The first bike shop I worked in was just a corner of a hardware store. Our clientele wasn't particularly interested in the minutiae of tubing butt profiles, chromoly versus aluminum, Shimano's complex and arcane product hierarchy, and the like. So I learned quickly to point out visible differences between different bike models that would justify the difference in price from one to the next.
One easy marker (at least in the late 1980s) was wheel retention: the cheapest bikes had bolt-on wheels front and rear. Spend a little more, and you'd get a quick-release front wheel - which could be sold as "easy to remove so you can fit the bike in your car." Another rung up the price ladder got you quick-releases front and rear, which made flat repair so much easier - a dubious value proposition when most people brought their bikes to us to fix their flats, but at least it was a visible thing I could point to.
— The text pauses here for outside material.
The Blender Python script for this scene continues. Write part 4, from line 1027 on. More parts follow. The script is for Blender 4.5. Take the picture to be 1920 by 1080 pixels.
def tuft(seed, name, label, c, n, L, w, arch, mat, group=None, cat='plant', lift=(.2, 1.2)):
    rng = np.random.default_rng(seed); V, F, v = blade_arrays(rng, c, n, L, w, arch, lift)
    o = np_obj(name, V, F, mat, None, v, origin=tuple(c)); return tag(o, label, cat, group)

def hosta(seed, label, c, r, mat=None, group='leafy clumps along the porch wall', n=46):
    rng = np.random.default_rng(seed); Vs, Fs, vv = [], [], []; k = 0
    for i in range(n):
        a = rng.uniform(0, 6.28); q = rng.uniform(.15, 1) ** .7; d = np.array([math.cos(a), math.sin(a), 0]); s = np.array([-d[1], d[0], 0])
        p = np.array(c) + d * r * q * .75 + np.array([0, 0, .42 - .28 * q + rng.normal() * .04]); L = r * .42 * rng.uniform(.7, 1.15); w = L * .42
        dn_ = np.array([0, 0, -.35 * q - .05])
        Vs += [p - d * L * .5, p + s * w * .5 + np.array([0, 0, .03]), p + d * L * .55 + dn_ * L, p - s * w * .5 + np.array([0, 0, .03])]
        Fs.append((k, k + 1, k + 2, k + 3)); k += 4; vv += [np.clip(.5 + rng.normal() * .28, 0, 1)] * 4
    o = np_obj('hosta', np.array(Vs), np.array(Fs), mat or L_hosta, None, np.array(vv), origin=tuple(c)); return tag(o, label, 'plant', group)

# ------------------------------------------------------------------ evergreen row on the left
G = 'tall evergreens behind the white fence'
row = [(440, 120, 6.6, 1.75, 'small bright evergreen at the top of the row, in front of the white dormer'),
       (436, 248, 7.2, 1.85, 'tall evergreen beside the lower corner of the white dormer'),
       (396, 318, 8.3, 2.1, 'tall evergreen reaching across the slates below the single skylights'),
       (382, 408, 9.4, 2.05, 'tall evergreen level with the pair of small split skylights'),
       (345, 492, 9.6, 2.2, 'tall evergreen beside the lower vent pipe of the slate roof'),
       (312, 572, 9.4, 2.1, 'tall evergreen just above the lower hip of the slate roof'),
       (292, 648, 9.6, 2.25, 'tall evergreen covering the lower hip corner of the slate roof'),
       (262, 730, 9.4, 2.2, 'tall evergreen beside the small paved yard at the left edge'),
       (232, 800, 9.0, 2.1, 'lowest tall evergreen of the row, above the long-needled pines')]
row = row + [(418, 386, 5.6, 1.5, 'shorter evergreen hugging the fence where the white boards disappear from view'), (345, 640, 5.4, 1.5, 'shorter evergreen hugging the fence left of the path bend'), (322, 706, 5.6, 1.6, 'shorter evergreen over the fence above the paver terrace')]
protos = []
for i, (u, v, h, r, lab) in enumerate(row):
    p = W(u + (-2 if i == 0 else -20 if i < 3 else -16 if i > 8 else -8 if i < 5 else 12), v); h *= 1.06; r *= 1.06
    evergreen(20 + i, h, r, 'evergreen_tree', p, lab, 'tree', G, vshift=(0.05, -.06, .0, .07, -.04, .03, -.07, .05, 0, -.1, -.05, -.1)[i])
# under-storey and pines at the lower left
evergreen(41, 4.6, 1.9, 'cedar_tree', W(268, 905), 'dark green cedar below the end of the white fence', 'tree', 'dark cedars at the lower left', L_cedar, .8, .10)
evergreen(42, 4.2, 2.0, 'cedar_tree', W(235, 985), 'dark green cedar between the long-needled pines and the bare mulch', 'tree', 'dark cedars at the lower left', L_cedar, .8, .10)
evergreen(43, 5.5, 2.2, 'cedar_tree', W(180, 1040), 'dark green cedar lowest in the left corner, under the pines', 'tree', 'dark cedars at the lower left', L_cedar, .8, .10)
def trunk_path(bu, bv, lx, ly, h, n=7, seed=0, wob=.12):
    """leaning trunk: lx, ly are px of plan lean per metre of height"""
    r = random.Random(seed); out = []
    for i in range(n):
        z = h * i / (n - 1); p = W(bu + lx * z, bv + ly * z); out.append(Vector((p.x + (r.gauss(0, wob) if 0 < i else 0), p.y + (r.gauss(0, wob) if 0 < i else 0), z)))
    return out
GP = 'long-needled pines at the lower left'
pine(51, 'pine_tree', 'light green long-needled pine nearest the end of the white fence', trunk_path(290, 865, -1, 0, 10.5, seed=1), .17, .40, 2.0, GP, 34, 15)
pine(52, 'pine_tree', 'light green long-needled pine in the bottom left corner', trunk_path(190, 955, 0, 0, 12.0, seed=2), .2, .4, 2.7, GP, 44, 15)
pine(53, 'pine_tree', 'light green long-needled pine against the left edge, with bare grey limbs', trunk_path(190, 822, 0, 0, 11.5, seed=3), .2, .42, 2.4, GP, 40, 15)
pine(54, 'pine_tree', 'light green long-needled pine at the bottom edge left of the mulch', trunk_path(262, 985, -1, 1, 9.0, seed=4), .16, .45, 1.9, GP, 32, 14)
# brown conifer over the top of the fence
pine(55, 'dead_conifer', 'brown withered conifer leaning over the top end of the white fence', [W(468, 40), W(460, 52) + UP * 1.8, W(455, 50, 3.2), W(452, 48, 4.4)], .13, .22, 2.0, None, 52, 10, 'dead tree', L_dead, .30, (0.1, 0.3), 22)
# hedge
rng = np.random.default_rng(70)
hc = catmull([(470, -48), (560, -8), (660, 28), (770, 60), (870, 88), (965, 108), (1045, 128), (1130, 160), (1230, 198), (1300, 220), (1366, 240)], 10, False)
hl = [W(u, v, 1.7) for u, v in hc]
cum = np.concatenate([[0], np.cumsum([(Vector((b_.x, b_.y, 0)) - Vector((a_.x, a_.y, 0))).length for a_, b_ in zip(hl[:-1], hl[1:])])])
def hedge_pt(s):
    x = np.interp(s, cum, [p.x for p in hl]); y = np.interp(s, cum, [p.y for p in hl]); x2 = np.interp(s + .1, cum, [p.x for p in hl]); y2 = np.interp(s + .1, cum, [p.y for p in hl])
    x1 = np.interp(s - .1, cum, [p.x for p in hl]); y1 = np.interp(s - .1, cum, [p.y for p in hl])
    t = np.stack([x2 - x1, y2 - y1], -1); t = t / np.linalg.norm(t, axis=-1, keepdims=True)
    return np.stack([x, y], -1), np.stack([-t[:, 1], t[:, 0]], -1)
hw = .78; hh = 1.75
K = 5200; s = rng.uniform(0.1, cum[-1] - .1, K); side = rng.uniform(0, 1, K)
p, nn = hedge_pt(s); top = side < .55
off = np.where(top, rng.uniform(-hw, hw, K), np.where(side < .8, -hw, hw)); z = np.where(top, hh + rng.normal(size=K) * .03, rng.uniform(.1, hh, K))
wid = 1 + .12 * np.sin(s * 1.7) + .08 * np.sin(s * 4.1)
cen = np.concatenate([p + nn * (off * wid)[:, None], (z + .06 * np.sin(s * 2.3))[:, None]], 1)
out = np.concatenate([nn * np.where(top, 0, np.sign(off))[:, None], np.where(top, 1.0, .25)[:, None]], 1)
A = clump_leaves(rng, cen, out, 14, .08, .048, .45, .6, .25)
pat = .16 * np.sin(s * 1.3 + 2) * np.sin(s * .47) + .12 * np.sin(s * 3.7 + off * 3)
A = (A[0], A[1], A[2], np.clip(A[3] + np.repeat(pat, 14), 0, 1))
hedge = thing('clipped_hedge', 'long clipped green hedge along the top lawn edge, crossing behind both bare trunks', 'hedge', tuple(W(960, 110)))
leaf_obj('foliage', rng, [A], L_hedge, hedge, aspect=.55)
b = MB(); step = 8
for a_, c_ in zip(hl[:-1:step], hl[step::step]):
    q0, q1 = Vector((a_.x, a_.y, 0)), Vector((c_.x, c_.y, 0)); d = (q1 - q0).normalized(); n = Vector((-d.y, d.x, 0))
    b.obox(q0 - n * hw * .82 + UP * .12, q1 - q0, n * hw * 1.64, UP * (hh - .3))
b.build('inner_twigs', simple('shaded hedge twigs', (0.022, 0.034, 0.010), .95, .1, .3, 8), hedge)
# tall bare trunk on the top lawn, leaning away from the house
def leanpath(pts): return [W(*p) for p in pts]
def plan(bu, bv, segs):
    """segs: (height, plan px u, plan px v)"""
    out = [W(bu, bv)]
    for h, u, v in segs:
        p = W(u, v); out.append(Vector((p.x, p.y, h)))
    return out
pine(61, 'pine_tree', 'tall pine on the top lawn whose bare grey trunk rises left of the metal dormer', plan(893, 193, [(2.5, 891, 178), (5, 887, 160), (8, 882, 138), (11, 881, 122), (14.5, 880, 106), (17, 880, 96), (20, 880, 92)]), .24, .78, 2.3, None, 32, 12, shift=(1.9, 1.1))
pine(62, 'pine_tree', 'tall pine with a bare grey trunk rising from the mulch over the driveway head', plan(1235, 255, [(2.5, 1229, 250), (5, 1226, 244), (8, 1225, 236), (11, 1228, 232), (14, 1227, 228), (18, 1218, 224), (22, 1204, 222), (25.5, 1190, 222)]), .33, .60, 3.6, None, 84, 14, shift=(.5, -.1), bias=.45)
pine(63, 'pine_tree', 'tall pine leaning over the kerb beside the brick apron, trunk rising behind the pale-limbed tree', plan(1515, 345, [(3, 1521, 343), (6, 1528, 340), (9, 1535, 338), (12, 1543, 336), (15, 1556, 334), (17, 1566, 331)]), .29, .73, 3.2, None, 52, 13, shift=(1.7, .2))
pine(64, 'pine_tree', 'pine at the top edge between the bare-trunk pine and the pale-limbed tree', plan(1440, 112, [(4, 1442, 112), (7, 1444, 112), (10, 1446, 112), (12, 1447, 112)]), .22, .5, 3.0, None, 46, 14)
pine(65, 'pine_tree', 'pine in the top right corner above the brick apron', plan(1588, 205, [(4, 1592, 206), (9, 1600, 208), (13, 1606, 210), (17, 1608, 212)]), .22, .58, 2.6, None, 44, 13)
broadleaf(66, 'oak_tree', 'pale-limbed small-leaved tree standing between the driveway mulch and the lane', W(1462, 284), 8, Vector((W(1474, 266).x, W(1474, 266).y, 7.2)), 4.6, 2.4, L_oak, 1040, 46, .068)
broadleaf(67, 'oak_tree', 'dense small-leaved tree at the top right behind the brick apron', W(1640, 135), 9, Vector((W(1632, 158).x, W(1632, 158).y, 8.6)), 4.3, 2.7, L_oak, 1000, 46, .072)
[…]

For those who weren't impressed with wheel retention, I'd turn to pedals. The cheapest bikes had all-plastic pedals. Further up the line, you'd get plastic bodies with metal cages. And the good bikes would have pedals with both metal bodies and metal cages. Now that we're in an era where all bikes either come without pedals (under the assumption that the buyer will add their own favorite model of clipless pedal) or come with those cheap, all-plastic pedals as test ride placeholders, it's hard to believe that pedals could actually be a selling point, but there you have it.
That formative experience has left me as a bit of a metal-pedal snob, though. So it's a bit surprising that my main steed is now wearing these:
What can I say? The supply chains are weird these days, I'm a cheapskate, and I wanted something big, thin, light, and concave, so I put aside my anti-plastic bias and gave these Tioga Surefoot Slims a shot since they seemed to tick all the right boxes on paper. Too soon to give a full, definitive review, but I like them after a few rides. We'll see how they hold up after a few months under my paddle-feet.